When the northern pocket gophers totally devoured the Easter Egg potatoes the day after I planted them, it was time to play hard ball. I watched Gilpin County Master Gardeners line their perennial beds with hardware cloth and decided to get to work.
STEP 1. Fence Garden
We have a
5-foot steel welded wire fence around the garden beds to keep the BIG critters
out. Cost: $50 for 50’ roll.
STEP 2. Bury fence 20”
With a
pick ax, we dug a narrow trench at least 18” below the existing fence. Chicken wire (1”) can keep the rabbits out,
but since mice and voles can squeeze through holes a little larger than ½” I
wish we had used ¼” hardware cloth instead of ½”. I suggest 4’ wide cloth so that 20”+ is below
ground and over 2’ is above ground.
Attach it to the existing fence.
Don’t forget to carefully put the hardware cloth below and above ground
at the gate! Cost is a factor: ½” x 4’ x 25’ runs $68/roll. ¼” x 4’ x 5’ is $20/roll.
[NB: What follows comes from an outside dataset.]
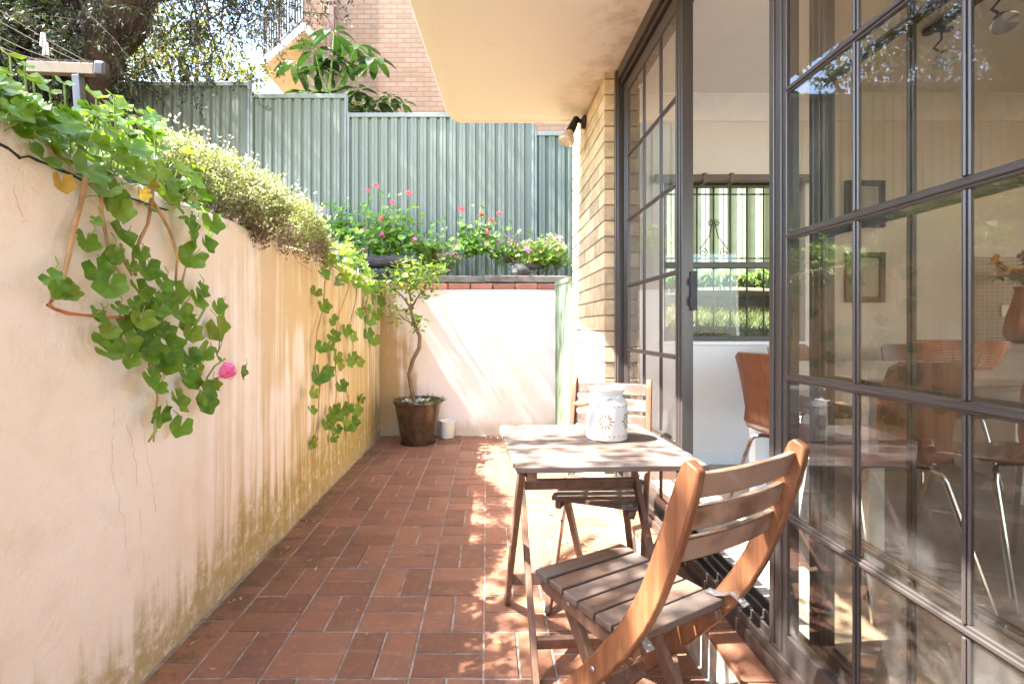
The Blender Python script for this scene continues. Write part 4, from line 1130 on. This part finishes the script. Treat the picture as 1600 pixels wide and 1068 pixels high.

Step 3. Line beds with lath or
hardware cloth
We removed
all of the dirt from each bed. To save
money, we lined the bottom and sides of the beds with galvanized steel diamond
mesh lath. We overlapped and wired the sheets together, then stapled them to
the wooden landscape ties using fence and landscape staples. Cost: $8.80 for a 1” x 27” x 8’
sheet.
Next time
I will use ¼ ” hardware cloth instead of 1” lath inside the beds. We have been successful keeping the pocket
gophers out, although I still trap them with Macabee gopher traps within 20’ of
the garden. Remember they DO increase
soil fertility by adding organic matter, increasing soil aeration, water
infiltration and reducing compaction!
Step 4. Set mouse traps regularly
The rodent
population went down SIGNIFICANTLY! But
they are persistent. Bait traditional wooden mousetraps with peanut butter,
PB/oatmeal mixture or apples. Some claim
raisins are hard to steal. At “Love
Apple Farms” (an informative and favorite website of mine) they build simple
little boxes that fit over and around the traps, leaving the front open. The critter goes straight in assuring a clean
kill. Place them carefully at right
angles to their runways with the trigger in the runway. We catch a couple mice or voles every week
all season long.
Step 5. Keep compost smelling
clean!
Bears? Don’t
put meat or sweet food scraps (fruit…) in compost. When you add kitchen scraps,
regularly mix in dead leaves or straw to keep the brown and green ingredients
in balance. It’s not bear proof but for over 20+ years we have not
had significant bear problems around the garden.